= WHAT NEEDS TO BE DONE =
Take the records below from their first line to the line with "PITCH, ROLL, FOC = R(7.5), R(0.46), 900.0", and restate those lines word for word.

:: RECORDS FOR THE EXERCISE

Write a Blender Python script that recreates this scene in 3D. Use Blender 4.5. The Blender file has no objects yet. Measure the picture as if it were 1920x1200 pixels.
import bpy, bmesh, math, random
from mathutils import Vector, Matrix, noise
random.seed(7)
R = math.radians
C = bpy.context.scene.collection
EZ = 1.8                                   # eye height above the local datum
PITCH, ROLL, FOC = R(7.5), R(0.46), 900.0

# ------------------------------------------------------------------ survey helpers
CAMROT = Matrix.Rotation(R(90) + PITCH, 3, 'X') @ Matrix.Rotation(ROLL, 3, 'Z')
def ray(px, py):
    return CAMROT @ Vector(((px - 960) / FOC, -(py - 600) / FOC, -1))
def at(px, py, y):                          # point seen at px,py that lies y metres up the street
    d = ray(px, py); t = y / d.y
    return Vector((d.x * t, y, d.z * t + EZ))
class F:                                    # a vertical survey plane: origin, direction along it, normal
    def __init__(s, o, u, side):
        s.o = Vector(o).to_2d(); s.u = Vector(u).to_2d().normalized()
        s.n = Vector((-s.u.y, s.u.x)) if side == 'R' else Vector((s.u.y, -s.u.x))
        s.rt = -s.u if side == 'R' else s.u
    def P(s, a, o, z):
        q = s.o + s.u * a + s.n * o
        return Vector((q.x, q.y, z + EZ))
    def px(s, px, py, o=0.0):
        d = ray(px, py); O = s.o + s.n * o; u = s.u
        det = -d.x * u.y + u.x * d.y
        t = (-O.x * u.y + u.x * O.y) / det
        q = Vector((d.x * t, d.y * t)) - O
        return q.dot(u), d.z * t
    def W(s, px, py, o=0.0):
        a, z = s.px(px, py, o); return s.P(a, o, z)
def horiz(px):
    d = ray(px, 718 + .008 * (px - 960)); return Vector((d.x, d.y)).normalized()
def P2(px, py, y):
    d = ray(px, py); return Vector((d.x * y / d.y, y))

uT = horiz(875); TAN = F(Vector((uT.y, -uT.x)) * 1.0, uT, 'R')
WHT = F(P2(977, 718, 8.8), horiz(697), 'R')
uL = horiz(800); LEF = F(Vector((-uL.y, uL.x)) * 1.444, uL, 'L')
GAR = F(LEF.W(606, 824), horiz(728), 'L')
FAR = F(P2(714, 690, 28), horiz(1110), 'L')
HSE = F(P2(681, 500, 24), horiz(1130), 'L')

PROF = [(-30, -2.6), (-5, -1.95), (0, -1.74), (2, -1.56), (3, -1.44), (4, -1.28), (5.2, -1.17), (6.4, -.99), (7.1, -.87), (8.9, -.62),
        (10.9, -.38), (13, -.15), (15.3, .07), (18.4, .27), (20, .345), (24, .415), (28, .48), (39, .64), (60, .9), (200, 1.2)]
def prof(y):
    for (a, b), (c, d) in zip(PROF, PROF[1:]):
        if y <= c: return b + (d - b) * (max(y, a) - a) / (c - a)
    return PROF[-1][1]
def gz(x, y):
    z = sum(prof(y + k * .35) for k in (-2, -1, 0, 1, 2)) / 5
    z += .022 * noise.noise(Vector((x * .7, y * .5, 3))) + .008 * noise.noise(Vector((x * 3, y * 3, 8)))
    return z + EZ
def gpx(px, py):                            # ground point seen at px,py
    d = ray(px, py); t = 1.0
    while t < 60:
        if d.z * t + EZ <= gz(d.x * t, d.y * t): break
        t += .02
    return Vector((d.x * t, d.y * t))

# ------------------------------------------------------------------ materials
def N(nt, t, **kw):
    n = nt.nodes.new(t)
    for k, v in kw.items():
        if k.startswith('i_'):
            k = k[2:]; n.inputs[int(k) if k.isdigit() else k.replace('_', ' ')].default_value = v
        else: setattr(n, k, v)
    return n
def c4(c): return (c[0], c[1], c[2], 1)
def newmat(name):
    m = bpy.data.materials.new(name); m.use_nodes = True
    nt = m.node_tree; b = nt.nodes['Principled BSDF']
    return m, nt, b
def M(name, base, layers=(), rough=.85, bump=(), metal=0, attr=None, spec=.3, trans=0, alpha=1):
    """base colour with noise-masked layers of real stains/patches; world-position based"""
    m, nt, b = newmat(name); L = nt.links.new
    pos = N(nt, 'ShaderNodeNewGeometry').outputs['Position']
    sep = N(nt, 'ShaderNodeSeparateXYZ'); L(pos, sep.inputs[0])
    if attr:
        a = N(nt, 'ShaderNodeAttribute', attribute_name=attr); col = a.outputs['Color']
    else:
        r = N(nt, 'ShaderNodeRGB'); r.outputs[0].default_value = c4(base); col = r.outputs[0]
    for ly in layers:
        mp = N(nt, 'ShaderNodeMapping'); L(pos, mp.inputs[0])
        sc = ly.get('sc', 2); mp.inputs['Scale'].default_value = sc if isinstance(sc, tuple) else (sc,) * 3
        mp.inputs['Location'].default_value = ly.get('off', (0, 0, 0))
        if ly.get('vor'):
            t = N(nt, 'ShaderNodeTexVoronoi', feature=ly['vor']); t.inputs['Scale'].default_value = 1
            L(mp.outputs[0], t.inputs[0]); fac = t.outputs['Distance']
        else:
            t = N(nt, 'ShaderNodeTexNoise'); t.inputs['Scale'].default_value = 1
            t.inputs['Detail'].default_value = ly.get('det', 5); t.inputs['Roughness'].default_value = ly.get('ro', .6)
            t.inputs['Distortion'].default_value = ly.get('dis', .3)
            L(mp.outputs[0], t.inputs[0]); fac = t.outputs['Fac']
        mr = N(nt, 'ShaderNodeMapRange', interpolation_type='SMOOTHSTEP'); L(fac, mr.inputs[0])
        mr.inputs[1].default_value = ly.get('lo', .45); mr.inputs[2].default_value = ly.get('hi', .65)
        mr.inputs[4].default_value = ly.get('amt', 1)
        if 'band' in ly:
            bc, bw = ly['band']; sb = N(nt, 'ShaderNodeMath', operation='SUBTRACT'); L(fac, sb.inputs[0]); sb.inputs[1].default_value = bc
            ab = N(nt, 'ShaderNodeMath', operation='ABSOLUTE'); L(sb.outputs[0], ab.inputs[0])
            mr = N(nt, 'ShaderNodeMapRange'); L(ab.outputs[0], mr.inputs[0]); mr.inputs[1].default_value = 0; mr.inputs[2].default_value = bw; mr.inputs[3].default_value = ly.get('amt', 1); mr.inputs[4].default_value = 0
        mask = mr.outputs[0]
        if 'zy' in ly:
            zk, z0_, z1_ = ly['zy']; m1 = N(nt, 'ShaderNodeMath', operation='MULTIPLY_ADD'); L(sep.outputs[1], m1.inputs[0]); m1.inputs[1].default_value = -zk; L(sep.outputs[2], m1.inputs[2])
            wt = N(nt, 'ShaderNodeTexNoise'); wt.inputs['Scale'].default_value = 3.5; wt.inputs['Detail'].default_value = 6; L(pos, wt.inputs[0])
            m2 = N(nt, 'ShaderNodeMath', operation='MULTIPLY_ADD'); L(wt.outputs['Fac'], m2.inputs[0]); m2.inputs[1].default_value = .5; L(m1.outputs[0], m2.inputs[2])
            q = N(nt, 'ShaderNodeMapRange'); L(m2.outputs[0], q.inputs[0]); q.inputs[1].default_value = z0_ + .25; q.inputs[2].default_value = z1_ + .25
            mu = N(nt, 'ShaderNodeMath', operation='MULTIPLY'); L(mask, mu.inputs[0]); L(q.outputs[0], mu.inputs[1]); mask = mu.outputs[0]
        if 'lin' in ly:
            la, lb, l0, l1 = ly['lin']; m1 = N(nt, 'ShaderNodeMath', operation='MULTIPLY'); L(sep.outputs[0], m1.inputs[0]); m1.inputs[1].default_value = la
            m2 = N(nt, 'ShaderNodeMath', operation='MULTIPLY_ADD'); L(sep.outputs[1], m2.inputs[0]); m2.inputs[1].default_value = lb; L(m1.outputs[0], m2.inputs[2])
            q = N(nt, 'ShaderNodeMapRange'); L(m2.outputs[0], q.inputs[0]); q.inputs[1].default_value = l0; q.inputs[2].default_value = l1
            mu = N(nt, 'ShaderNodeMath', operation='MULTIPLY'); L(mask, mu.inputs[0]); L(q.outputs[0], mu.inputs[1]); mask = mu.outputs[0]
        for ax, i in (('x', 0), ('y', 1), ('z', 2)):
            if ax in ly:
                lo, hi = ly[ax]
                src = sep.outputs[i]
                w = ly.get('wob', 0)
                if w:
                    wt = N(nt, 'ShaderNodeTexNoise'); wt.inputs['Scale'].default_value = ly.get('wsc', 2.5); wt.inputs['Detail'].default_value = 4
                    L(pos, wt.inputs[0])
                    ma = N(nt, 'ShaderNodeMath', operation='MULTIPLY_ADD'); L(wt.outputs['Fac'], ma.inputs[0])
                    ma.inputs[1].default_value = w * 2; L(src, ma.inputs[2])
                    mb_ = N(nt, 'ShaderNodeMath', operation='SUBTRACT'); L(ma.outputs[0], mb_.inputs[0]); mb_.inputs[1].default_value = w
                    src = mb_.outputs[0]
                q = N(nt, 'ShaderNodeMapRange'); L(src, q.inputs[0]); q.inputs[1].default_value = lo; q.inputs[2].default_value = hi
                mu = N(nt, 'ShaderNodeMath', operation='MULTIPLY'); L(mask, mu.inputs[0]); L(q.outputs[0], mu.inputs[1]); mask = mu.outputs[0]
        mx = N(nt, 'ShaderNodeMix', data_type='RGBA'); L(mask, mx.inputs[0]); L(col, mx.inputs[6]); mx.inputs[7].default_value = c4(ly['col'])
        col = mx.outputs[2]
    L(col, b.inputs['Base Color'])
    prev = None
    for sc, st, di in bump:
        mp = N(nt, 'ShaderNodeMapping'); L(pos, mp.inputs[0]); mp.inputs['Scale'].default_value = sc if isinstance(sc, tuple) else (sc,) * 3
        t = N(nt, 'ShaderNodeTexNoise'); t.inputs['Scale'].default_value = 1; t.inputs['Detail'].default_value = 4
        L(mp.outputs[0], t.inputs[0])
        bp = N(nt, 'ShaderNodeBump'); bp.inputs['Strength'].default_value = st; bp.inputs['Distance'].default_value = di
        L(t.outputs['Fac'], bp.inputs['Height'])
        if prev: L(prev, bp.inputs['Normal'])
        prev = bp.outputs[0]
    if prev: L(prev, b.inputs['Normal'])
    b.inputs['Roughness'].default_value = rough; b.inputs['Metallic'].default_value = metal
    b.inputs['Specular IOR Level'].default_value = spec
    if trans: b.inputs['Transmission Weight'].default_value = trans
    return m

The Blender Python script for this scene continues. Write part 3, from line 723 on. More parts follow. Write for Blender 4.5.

::::

= SOLUTION TO THE EXERCISE =
Write a Blender Python script that recreates this scene in 3D. Use Blender 4.5. The Blender file has no objects yet. Measure the picture as if it were 1920x1200 pixels.
import bpy, bmesh, math, random
from mathutils import Vector, Matrix, noise
random.seed(7)
R = math.radians
C = bpy.context.scene.collection
EZ = 1.8                                   # eye height above the local datum
PITCH, ROLL, FOC = R(7.5), R(0.46), 900.0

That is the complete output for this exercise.